As a precocious child, Danielle Rocha toted her fingernail-polish kits along to family gatherings, offering amateur manicures or back rubs for a dollar.
Even then, the Santa Barbara native had an inkling she would one day work for herself instead of laboring for someone else.
Rocha, 20, has since found her dream job — selling handmade bikini swimwear — and she’s hoping fellow locals and bathing suit lovers will help keep the business going.
The Dos Pueblos High School graduate has entered her business, Rocha Swim, into a FedEx small-business grant contest, which will award 10 winners nationwide with a grand prize of $25,000.
Rocha needs votes in order to stay in the running against more than 1,500 other businesses. (You can vote for her once a day by clicking here through the deadline, 9 a.m. March 17.)

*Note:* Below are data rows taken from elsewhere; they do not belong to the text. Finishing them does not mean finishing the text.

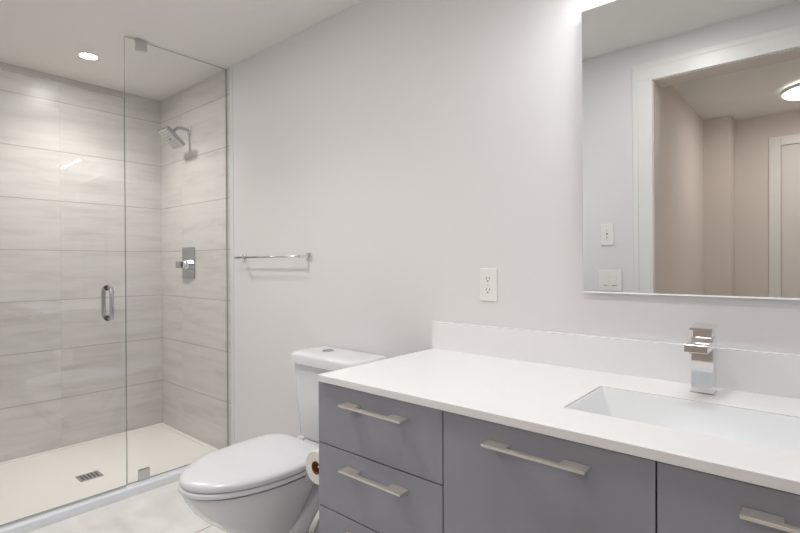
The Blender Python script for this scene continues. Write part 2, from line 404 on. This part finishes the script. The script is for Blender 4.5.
# deck behind the bowl that carries the tank
bm = nb()
def rrect(x0, x1, y0, y1, z, r=.03, n=6, rb=None):
    pts = []; rb = r if rb is None else rb
    for cx, cy, a0, q in ((x1-r, y0+r, -PI/2, r), (x1-rb, y1-rb, 0, rb), (x0+rb, y1-rb, PI/2, rb), (x0+r, y0+r, PI, r)):
        for k in range(n+1):
            a = a0 + PI/2*k/n; pts.append(tl(cx+math.cos(a)*q, cy+math.sin(a)*q, z))
    return pts
loft(bm, [rrect(TX-.07, TX+.07, 1.22, 1.56, .22), rrect(TX-.085, TX+.085, 1.24, 1.57, .29), rrect(TX-.12, TX+.12, 1.24, 1.575, .345), rrect(TX-.145, TX+.145, 1.24, 1.575, .392)])
obj('deck', bm, M_china, to, smooth=False, bevel=.008)
for s in (1, -1):
    bm = nb()
    p = smooth_path([tl(TX+s*.06, 1.47, .37), tl(TX+s*.075, 1.38, .32), tl(TX+s*.082, 1.27, .235), tl(TX+s*.085, 1.17, .13), tl(TX+s*.08, 1.12, .04), tl(TX+s*.078, 1.11, .0)], 6)
    tube(bm, p, [.044]*len(p), 20)
    p = smooth_path([tl(TX+s*.06, 1.53, .33), tl(TX+s*.08, 1.46, .24), tl(TX+s*.085, 1.38, .13), tl(TX+s*.085, 1.33, .05), tl(TX+s*.085, 1.32, .0)], 6)
    tube(bm, p, [.05]*len(p), 20)
    obj('trapway', bm, M_china, to, smooth=True)
bm = nb()
loft(bm, [egg(.778, 1.302, .192, .3995, sq=3.2), egg(.775, 1.304, .195, .4005, sq=3.2), egg(.775, 1.304, .195, .413, sq=3.2), egg(.779, 1.300, .191, .4165, sq=3.2)])
box(bm, tl(TX-.10, 1.29, .394), tl(TX+.10, 1.345, .412))
for bx, by in ((-.12, .95), (.12, .95), (-.14, 1.2), (.14, 1.2)): box(bm, tl(TX+bx-.01, by-.015, .391), tl(TX+bx+.01, by+.015, .399))
obj('seat', bm, M_seat, to, smooth=False)
bm = nb()
R_ = []
for (d, z) in ((.006, .4185), (0, .421), (-.001, .434), (.003, .440), (.012, .4445), (.033, .4485), (.08, .4515), (.13, .453)):
    R_.append(egg(.781+d*1.05, 1.304-d*.9, .197-d, z, sq=4.6))
loft(bm, R_)
o = obj('seat_lid', bm, M_seat, to, smooth=True)
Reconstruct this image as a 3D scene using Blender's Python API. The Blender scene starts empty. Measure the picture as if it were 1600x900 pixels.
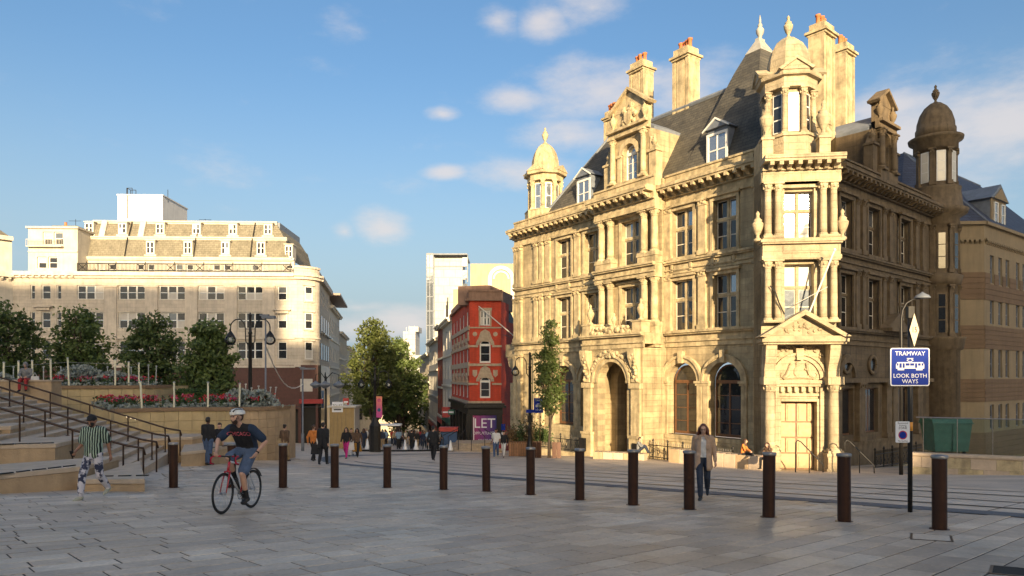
import bpy, bmesh, math, random
from mathutils import Vector, Matrix
RNG = random.Random(11)
S = bpy.context.scene
COL = S.collection
rad = math.radians
F, HZ, CZ = 1100.0, 590.0, 1.45          # focal length and horizon of the photograph in its pixels, eye height in metres

# ------------------------------------------------------------------ camera, sky, sun, exposure
cd = bpy.data.cameras.new('camera'); cam = bpy.data.objects.new('camera', cd); COL.objects.link(cam)
cam.location = (0, 0, CZ); cam.rotation_euler = (rad(90), 0, 0)
cd.sensor_width = 36; cd.lens = 36*F/1600; cd.shift_y = (HZ-450)/1600; cd.clip_end = 4000
S.camera = cam
SUN_EL, SUN_AZ = rad(12), math.atan2(0.13, -0.9915)      # low sun behind the camera
LS = Vector((0.13*math.cos(SUN_EL), -0.9915*math.cos(SUN_EL), math.sin(SUN_EL)))
sd = bpy.data.lights.new('sun', 'SUN'); sd.energy = 3.9; sd.angle = rad(0.5); sd.color = (1.0, 0.77, 0.47)
sun = bpy.data.objects.new('sun', sd); COL.objects.link(sun)
sun.rotation_euler = LS.to_track_quat('Z', 'Y').to_euler(); sun.location = (-10, -40, 60)
S.view_settings.view_transform = 'Standard'; S.view_settings.look = 'None'
S.view_settings.exposure = 1.55; S.view_settings.gamma = 1.0

W = bpy.data.worlds.new('World'); S.world = W; W.use_nodes = True
nt = W.node_tree; N = nt.nodes; Lk = nt.links
for n in list(N): N.remove(n)
wo = N.new('ShaderNodeOutputWorld'); bg = N.new('ShaderNodeBackground'); Lk.new(bg.outputs[0], wo.inputs[0])
sky = N.new('ShaderNodeTexSky'); sky.sky_type = 'NISHITA'; sky.sun_disc = False
sky.sun_elevation = SUN_EL; sky.sun_rotation = SUN_AZ; sky.air_density = 1.0; sky.dust_density = 6.0; sky.ozone_density = 2.0
bg.inputs[1].default_value = 0.095
tc = N.new('ShaderNodeTexCoord')
def wm(op, a, b=None, c=None):
    n = N.new('ShaderNodeMath'); n.operation = op
    for i, v in enumerate((a, b, c)):
        if v is None: continue
        if isinstance(v, (int, float)): n.inputs[i].default_value = v
        else: Lk.new(v, n.inputs[i])
    return n.outputs[0]
def cloud_dir(px, py): return Vector(((px-800)/F, 1.0, (HZ-py)/F)).normalized()
nz = N.new('ShaderNodeTexNoise'); nz.inputs['Scale'].default_value = 7; nz.inputs['Detail'].default_value = 9; nz.inputs['Roughness'].default_value = 0.62
mp = N.new('ShaderNodeMapping'); mp.inputs['Scale'].default_value = (1, 1, 2.4); Lk.new(tc.outputs['Generated'], mp.inputs[0]); Lk.new(mp.outputs[0], nz.inputs['Vector'])
tot = None
for px, py, rx, rz, k in ((600, 357, 44, 25, .56), (538, 362, 20, 16, .4), (805, 152, 52, 18, .42), (690, 178, 22, 9, .40), (695, 268, 28, 10, .42),
                       (945, 142, 125, 34, .4), (780, 32, 30, 20, .42), (845, 32, 36, 20, .46), (925, 12, 60, 20, .36), (1400, 165, 110, 28, .44), (1075, 150, 70, 45, .42), (830, 270, 80, 24, .36),
                       (1430, 215, 140, 70, .5), (1590, 190, 120, 70, .48), (890, 215, 70, 22, .44), (640, 505, 120, 26, .5), (560, 480, 60, 14, .34), (545, 42, 40, 20, .25)):
    d = cloud_dir(px, py)
    sb = N.new('ShaderNodeVectorMath'); sb.operation = 'SUBTRACT'; Lk.new(tc.outputs['Generated'], sb.inputs[0]); sb.inputs[1].default_value = d
    ml = N.new('ShaderNodeVectorMath'); ml.operation = 'MULTIPLY'; Lk.new(sb.outputs[0], ml.inputs[0]); ml.inputs[1].default_value = (F/rx, 3.0, F/rz)
    ln = N.new('ShaderNodeVectorMath'); ln.operation = 'LENGTH'; Lk.new(ml.outputs[0], ln.inputs[0])
    m = wm('MULTIPLY', wm('MAXIMUM', wm('SUBTRACT', 1.6, ln.outputs['Value']), 0.0), k*1.0)
    tot = m if tot is None else wm('MAXIMUM', tot, m)
# elsewhere the same thin broken cloud goes on, sparse
n2 = N.new('ShaderNodeTexNoise'); n2.inputs['Scale'].default_value = 2.2; n2.inputs['Detail'].default_value = 3; Lk.new(tc.outputs['Generated'], n2.inputs['Vector'])
tot = wm('ADD', tot, wm('MULTIPLY', n2.outputs['Fac'], 0.1))
raw = wm('ADD', tot, wm('MULTIPLY', wm('SUBTRACT', nz.outputs['Fac'], 0.5), 1.25))
mr = N.new('ShaderNodeMapRange'); mr.interpolation_type = 'SMOOTHSTEP'; Lk.new(raw, mr.inputs[0])
mr.inputs[1].default_value = 0.14; mr.inputs[2].default_value = 0.78; mr.inputs[3].default_value = 0; mr.inputs[4].default_value = 0.75
hs = N.new('ShaderNodeHueSaturation'); Lk.new(sky.outputs[0], hs.inputs['Color']); hs.inputs['Saturation'].default_value = 1.18; hs.inputs['Value'].default_value = 0.95
sz = N.new('ShaderNodeSeparateXYZ'); Lk.new(tc.outputs['Generated'], sz.inputs[0])
hr = N.new('ShaderNodeMapRange'); hr.interpolation_type = 'SMOOTHSTEP'; Lk.new(sz.outputs[2], hr.inputs[0])
hr.inputs[1].default_value = -.02; hr.inputs[2].default_value = .42; hr.inputs[3].default_value = .72; hr.inputs[4].default_value = 0
hm = N.new('ShaderNodeMixRGB'); Lk.new(hr.outputs[0], hm.inputs[0]); Lk.new(hs.outputs[0], hm.inputs[1]); hm.inputs[2].default_value = (1.95, 2.5, 2.9, 1)     # pale haze all round the horizon
mx = N.new('ShaderNodeMixRGB'); Lk.new(mr.outputs[0], mx.inputs[0]); Lk.new(hm.outputs[0], mx.inputs[1]); mx.inputs[2].default_value = (3.0, 2.75, 2.65, 1)
Lk.new(mx.outputs[0], bg.inputs[0])

# ------------------------------------------------------------------ helpers
def sm(a, b, x):
    t = max(0.0, min(1.0, (x-a)/(b-a))); return t*t*(3-2*t)
def g(x, y):
    """height of the sloping square"""
    yy = max(-20.0, min(y, 230.0))
    z = -0.08*yy - 0.45*sm(20, 36, y)*sm(6, 15, x) - .15*sm(42, 54, y)*sm(-3, 3, x)
    if x < 0: z += 0.012*min(-x, 60.0) + 0.15*sm(20, 27, y)*sm(-8, -12, x)*(1-sm(40, 60, y))
    return z
def at(px, py):
    """the point of the ground seen at a pixel of the photograph"""
    a, b = (px-800)/F, (py-HZ)/F
    lo, hi = 3.0, 260.0
    for _ in range(60):
        m = (lo+hi)/2
        if CZ-b*m > g(a*m, m): lo = m
        else: hi = m
    return Vector((a*lo, lo, g(a*lo, lo)))
def atd(px, D): return Vector(((px-800)/F*D, D, g((px-800)/F*D, D)))
def zat(py, D): return CZ+(HZ-py)*D/F

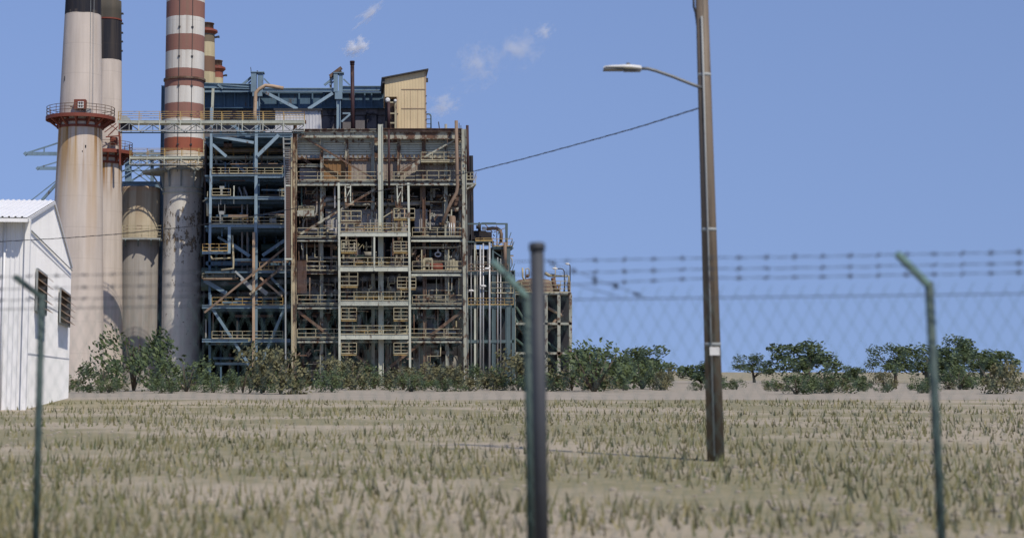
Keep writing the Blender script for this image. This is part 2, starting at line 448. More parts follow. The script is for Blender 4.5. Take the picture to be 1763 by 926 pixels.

“I think that’s why I pushed myself and why I continue to push myself,” she said of the desire to start her own business.
A love of fashion and weekends spent on the beaches of Santa Barbara and Montecito inspired Rocha to create her own designs, buying the proper stretchy material to sew patterns for friends at $25 per Brazilian-inspired, skin-bearing bikini.
Rocha Swim released its first bikini wear line in May 2014, and the second line launched this January, with certain styles already nearly sold out.
She learned to sew after high school by attending De Marcos Fashion Academy for six months fashioning formal evening gowns — cool, but not her thing.
“It just wasn’t exactly me,” she told Noozhawk. “I see what kind of bikinis girls are wearing.”
Rocha’s father made an investment, buying a couple of nicer sewing machines, and she took a three-month Women’s Economic Ventures course to learn the business side of things.
She graduated from the Santa Barbara program in December with honors, having learned the value of her time, networking and material costs — now she sells suit separates for $60 or $70 each — and friends there let Rocha know about the FedEx contest.
“You learn so many different things,” she said, adding that she hopes the grant could help with manufacturing costs.
Rocha Swim has sold more than 100 bikinis since its inception and has been featured in 708 Magazine and Santa Barbara Life & Style.
Rocha said her family, friends and boyfriend helped immensely with the venture, which this month opened a space within Goleta’s Foundation Press.
She’s working another part-time job and babysits on the side, but she hopes to make Rocha Swim her full-time gig.